● Data segment
* Begin *

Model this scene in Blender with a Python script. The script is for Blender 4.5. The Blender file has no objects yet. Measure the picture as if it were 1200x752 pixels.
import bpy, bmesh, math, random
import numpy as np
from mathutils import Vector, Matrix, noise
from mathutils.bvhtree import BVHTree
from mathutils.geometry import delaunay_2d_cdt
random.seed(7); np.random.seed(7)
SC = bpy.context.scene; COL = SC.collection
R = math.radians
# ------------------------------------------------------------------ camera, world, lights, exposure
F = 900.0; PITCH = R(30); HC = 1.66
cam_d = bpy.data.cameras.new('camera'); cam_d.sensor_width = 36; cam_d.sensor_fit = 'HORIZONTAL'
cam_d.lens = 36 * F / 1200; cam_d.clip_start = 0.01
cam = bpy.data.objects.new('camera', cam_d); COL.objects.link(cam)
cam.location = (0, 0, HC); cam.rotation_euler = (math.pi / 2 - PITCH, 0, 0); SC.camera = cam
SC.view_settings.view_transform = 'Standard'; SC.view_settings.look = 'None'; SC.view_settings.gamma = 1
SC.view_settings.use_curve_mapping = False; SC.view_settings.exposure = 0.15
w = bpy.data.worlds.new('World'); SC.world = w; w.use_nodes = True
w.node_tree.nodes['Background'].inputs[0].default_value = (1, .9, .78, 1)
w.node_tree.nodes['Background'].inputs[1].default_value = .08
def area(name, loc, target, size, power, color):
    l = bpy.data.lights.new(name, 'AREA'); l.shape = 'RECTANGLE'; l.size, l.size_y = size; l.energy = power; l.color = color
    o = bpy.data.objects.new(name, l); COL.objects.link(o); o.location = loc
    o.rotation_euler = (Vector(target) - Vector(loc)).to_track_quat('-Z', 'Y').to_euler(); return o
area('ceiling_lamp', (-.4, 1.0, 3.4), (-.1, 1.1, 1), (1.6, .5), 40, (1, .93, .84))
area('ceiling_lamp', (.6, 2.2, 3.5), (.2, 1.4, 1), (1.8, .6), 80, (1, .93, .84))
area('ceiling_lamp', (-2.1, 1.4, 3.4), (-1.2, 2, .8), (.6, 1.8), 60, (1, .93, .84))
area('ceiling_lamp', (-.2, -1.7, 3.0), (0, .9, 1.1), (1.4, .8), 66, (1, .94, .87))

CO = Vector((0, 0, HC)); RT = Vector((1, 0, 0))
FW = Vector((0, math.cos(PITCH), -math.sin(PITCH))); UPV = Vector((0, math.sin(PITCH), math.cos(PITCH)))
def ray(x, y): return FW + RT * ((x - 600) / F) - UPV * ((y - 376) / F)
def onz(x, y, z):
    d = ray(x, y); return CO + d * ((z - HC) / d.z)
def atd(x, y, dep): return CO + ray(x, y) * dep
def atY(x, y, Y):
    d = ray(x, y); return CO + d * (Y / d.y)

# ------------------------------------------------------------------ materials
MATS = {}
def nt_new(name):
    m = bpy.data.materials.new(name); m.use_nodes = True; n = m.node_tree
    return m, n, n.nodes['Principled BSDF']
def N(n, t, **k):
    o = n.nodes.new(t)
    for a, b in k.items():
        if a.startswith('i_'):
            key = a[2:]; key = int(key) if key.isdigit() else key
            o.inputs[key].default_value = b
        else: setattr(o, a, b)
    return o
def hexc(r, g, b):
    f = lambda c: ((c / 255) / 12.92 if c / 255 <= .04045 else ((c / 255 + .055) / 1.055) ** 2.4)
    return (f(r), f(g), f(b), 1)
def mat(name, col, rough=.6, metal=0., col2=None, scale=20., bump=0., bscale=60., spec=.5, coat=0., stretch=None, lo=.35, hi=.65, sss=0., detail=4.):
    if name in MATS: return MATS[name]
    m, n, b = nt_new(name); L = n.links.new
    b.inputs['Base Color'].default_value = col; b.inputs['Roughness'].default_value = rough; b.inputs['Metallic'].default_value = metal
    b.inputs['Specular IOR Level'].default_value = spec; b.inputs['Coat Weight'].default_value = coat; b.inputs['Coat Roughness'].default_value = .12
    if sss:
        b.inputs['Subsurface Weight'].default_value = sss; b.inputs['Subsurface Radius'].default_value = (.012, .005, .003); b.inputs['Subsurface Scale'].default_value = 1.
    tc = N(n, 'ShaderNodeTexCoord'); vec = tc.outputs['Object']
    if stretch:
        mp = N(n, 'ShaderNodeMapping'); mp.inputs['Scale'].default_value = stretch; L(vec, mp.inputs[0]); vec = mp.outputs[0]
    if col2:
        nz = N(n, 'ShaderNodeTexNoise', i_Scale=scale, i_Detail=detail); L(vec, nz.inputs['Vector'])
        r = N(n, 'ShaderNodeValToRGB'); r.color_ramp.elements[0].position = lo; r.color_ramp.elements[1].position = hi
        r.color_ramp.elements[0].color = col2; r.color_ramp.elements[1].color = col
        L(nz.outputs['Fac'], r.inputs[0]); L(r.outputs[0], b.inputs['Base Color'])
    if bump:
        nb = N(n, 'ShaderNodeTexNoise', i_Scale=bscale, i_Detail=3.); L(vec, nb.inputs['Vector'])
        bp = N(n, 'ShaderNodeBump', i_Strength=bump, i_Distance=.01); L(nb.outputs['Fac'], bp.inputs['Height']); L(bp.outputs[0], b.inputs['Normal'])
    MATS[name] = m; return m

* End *

● Problem requirements
Reproduce the material precisely, including every line.

● Final result
Model this scene in Blender with a Python script. The script is for Blender 4.5. The Blender file has no objects yet. Measure the picture as if it were 1200x752 pixels.
import bpy, bmesh, math, random
import numpy as np
from mathutils import Vector, Matrix, noise
from mathutils.bvhtree import BVHTree
from mathutils.geometry import delaunay_2d_cdt
random.seed(7); np.random.seed(7)
SC = bpy.context.scene; COL = SC.collection
R = math.radians
# ------------------------------------------------------------------ camera, world, lights, exposure
F = 900.0; PITCH = R(30); HC = 1.66
cam_d = bpy.data.cameras.new('camera'); cam_d.sensor_width = 36; cam_d.sensor_fit = 'HORIZONTAL'
cam_d.lens = 36 * F / 1200; cam_d.clip_start = 0.01
cam = bpy.data.objects.new('camera', cam_d); COL.objects.link(cam)
cam.location = (0, 0, HC); cam.rotation_euler = (math.pi / 2 - PITCH, 0, 0); SC.camera = cam
SC.view_settings.view_transform = 'Standard'; SC.view_settings.look = 'None'; SC.view_settings.gamma = 1
SC.view_settings.use_curve_mapping = False; SC.view_settings.exposure = 0.15
w = bpy.data.worlds.new('World'); SC.world = w; w.use_nodes = True
w.node_tree.nodes['Background'].inputs[0].default_value = (1, .9, .78, 1)
w.node_tree.nodes['Background'].inputs[1].default_value = .08
def area(name, loc, target, size, power, color):
    l = bpy.data.lights.new(name, 'AREA'); l.shape = 'RECTANGLE'; l.size, l.size_y = size; l.energy = power; l.color = color
    o = bpy.data.objects.new(name, l); COL.objects.link(o); o.location = loc
    o.rotation_euler = (Vector(target) - Vector(loc)).to_track_quat('-Z', 'Y').to_euler(); return o
area('ceiling_lamp', (-.4, 1.0, 3.4), (-.1, 1.1, 1), (1.6, .5), 40, (1, .93, .84))
area('ceiling_lamp', (.6, 2.2, 3.5), (.2, 1.4, 1), (1.8, .6), 80, (1, .93, .84))
area('ceiling_lamp', (-2.1, 1.4, 3.4), (-1.2, 2, .8), (.6, 1.8), 60, (1, .93, .84))
area('ceiling_lamp', (-.2, -1.7, 3.0), (0, .9, 1.1), (1.4, .8), 66, (1, .94, .87))

CO = Vector((0, 0, HC)); RT = Vector((1, 0, 0))
FW = Vector((0, math.cos(PITCH), -math.sin(PITCH))); UPV = Vector((0, math.sin(PITCH), math.cos(PITCH)))
def ray(x, y): return FW + RT * ((x - 600) / F) - UPV * ((y - 376) / F)
def onz(x, y, z):
    d = ray(x, y); return CO + d * ((z - HC) / d.z)
def atd(x, y, dep): return CO + ray(x, y) * dep
def atY(x, y, Y):
    d = ray(x, y); return CO + d * (Y / d.y)

# ------------------------------------------------------------------ materials
MATS = {}
def nt_new(name):
    m = bpy.data.materials.new(name); m.use_nodes = True; n = m.node_tree
    return m, n, n.nodes['Principled BSDF']
def N(n, t, **k):
    o = n.nodes.new(t)
    for a, b in k.items():
        if a.startswith('i_'):
            key = a[2:]; key = int(key) if key.isdigit() else key
            o.inputs[key].default_value = b
        else: setattr(o, a, b)
    return o
def hexc(r, g, b):
    f = lambda c: ((c / 255) / 12.92 if c / 255 <= .04045 else ((c / 255 + .055) / 1.055) ** 2.4)
    return (f(r), f(g), f(b), 1)
def mat(name, col, rough=.6, metal=0., col2=None, scale=20., bump=0., bscale=60., spec=.5, coat=0., stretch=None, lo=.35, hi=.65, sss=0., detail=4.):
    if name in MATS: return MATS[name]
    m, n, b = nt_new(name); L = n.links.new
    b.inputs['Base Color'].default_value = col; b.inputs['Roughness'].default_value = rough; b.inputs['Metallic'].default_value = metal
    b.inputs['Specular IOR Level'].default_value = spec; b.inputs['Coat Weight'].default_value = coat; b.inputs['Coat Roughness'].default_value = .12
    if sss:
        b.inputs['Subsurface Weight'].default_value = sss; b.inputs['Subsurface Radius'].default_value = (.012, .005, .003); b.inputs['Subsurface Scale'].default_value = 1.
    tc = N(n, 'ShaderNodeTexCoord'); vec = tc.outputs['Object']
    if stretch:
        mp = N(n, 'ShaderNodeMapping'); mp.inputs['Scale'].default_value = stretch; L(vec, mp.inputs[0]); vec = mp.outputs[0]
    if col2:
        nz = N(n, 'ShaderNodeTexNoise', i_Scale=scale, i_Detail=detail); L(vec, nz.inputs['Vector'])
        r = N(n, 'ShaderNodeValToRGB'); r.color_ramp.elements[0].position = lo; r.color_ramp.elements[1].position = hi
        r.color_ramp.elements[0].color = col2; r.color_ramp.elements[1].color = col
        L(nz.outputs['Fac'], r.inputs[0]); L(r.outputs[0], b.inputs['Base Color'])
    if bump:
        nb = N(n, 'ShaderNodeTexNoise', i_Scale=bscale, i_Detail=3.); L(vec, nb.inputs['Vector'])
        bp = N(n, 'ShaderNodeBump', i_Strength=bump, i_Distance=.01); L(nb.outputs['Fac'], bp.inputs['Height']); L(bp.outputs[0], b.inputs['Normal'])
    MATS[name] = m; return m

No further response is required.